Late night pho king
Wayside Noodles is Vietnamese fast-food on several levels.
First, whatever is ordered—whether it’s a com or bun dish, hu tieu, pho or banh mi—it comes to the table with astounding rapidity. Part of the reason is advance preparation. The three crisp and crunchy cucumber rolls, a vegetarian rice-paper-wrapped appetizer with peanut dipping sauce, appears too quickly to have been anything other than removed from the refrigerator.
Signs of advance prep are elsewhere, too: Two lines of five heaping plates of basil, sprouts, jalapeños and lime wedges are ready to accompany any pho or hu tieu, a South Vietnamese noodle soup that is cousin to North Vietnam’s pho. It’s easy to visualize a kitchen assembly line beginning with monstrous simmering cauldrons of the pho’s beef-based broth and the hu tieu’s pork broth. Next, the ruthlessly efficient chefs ladle the broth into bowls, then move down a lengthy row of tubs containing tai, nam, gau, gan, sach—rare steak, flank, fatty brisket, chewy tendon and feathery tripe, respectively—plopping in whatever the customer calls for.
A $6.25 medium bowl of the pho containing all five types of beef is plenty for one. It’s nearly impossible to fail at pho, since the chefs lay the foundation, but the diner has the freedom to build on it, both when ordering and, more importantly, after it shows up at the table. A request for extra onions is readily agreed to, but the pho doesn’t really go phenomenal until it receives the addition of a clutch of basil leaves, a fistful of sprouts, some squirts of lime, the limes themselves, a baker’s dozen of the sweetly pungent pickled jalapeños and chunks of garlic that are part of each table’s cadre of condiments. Followed by a couple strong glugs of sriracha, natch.

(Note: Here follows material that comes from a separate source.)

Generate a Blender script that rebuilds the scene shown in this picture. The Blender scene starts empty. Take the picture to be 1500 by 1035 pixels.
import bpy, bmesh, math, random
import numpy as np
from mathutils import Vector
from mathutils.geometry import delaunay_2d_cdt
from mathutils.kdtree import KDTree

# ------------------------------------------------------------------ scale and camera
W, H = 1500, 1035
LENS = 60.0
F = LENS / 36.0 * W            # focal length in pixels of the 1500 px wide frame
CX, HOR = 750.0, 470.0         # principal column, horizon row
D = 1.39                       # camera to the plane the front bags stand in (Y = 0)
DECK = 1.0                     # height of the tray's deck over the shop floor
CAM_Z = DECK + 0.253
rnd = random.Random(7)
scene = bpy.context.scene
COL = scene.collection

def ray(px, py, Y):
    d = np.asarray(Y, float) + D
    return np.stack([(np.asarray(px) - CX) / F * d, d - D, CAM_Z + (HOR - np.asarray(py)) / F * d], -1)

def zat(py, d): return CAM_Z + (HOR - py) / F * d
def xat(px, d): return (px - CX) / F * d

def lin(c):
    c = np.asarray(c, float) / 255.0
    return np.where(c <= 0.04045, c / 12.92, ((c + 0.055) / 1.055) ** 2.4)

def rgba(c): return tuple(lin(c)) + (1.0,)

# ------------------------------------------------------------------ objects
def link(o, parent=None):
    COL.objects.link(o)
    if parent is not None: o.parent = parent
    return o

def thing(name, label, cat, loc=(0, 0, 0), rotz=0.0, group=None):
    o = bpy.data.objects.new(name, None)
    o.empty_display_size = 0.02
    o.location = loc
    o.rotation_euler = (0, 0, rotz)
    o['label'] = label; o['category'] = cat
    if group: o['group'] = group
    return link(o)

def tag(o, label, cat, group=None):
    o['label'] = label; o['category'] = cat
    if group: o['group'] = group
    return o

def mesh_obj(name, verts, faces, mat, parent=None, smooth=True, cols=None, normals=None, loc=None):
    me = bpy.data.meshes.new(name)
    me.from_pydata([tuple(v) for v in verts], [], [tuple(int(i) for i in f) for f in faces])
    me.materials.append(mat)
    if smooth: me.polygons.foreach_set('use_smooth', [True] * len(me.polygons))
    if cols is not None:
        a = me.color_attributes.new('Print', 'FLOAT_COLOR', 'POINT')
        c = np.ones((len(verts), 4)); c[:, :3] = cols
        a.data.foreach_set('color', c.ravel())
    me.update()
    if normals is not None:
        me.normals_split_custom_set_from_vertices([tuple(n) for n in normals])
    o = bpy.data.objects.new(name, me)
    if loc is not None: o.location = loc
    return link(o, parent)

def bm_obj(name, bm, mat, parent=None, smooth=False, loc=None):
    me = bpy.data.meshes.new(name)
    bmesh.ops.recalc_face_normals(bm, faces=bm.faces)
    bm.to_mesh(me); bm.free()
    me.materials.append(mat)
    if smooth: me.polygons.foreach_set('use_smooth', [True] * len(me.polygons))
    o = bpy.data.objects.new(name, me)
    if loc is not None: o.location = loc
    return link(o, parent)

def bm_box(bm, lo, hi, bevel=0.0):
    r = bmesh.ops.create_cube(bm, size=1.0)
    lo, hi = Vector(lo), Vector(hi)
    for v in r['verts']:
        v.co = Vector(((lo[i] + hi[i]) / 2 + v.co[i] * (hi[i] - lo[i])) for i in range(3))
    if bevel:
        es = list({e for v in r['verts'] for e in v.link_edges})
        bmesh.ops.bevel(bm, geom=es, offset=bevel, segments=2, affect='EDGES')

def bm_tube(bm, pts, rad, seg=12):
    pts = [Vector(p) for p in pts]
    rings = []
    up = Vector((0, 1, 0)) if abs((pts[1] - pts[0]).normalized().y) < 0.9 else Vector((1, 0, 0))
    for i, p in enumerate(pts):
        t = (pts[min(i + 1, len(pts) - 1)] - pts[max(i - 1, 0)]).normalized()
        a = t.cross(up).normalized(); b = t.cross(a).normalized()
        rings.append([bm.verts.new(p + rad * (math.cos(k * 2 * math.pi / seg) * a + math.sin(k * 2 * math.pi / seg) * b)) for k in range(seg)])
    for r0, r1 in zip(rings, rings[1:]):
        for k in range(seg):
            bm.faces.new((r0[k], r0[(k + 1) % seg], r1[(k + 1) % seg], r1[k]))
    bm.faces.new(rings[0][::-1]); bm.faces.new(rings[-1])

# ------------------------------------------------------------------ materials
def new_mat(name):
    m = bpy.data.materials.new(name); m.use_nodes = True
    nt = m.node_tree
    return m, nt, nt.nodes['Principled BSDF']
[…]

Wayside Noodles has three locations. Its newest is at J and Eighth streets in the former home of Fuzio Universal Bistro. Other than the absence of the large bar formerly at its rear—liquor license soon, the waitress pledges—the space is eerily unchanged. Same red walls, same line of royal-blue, tulip-shaped lights along the counter of the open kitchen. Like some Twilight Zone episode where a patron walks into an old haunt and it’s been mysteriously transformed into something wholly alien.
The open, high-ceilinged Fuzio space is a plus. One of the strong draws of Vietnamese food is its lightness and freshness, both of which are better enjoyed in an airy interior. Fuzio’s demise came from lack of nighttime business; Wayside stays open until 3 a.m. Fridays and Saturdays.
Alacrity aside, Wayside offers fast-food. The nuances of Lemon Grass’ Mai Pham’s Shaking Beef or Monk’s Curry aren’t present. Wayside is straightforward without adornment. A number of Vietnamese restaurants offer more varied plates of garnishes to pop into the pho. Cabbage and spearmint are often added to the mix. Culantro, or ngo gai, a cousin of cilantro, is in the pantheon. Not here. Just the basics, thanks.
For example, the Wayside All the Way is a bun—vermicelli—dish of shrimp, egg roll and, in this case, pork. The egg roll is undistinguished as are the two forlorn, on-the-smaller-side grilled shrimp atop the mound of cool noodles. The thin slices of pork are joined and appear to come in sheets that can be grilled in one large piece and then be torn into smaller rectangles. However, the pork has a rich, sweet, almost caramel flavor; the tiny red chili bits boost the heat; and pouring the remainder of the dipping sauce over the top makes for a swell $7.50 lunch. The stir-fried com thit xao xa ot—rice with lemongrass beef or chicken—has a stealthy spice that leaves lips tingling without eyes watering.
Depending on the waitress, the food may come swiftly, but not always the check. And for a place with myriad entrees, it’s odd the drink options are fairly limited. There’s the inevitable avocado shake but no lemonade with soda, fresh-squeezed or otherwise, a Vietnamese stalwart. Probably just part of the fast-food thing.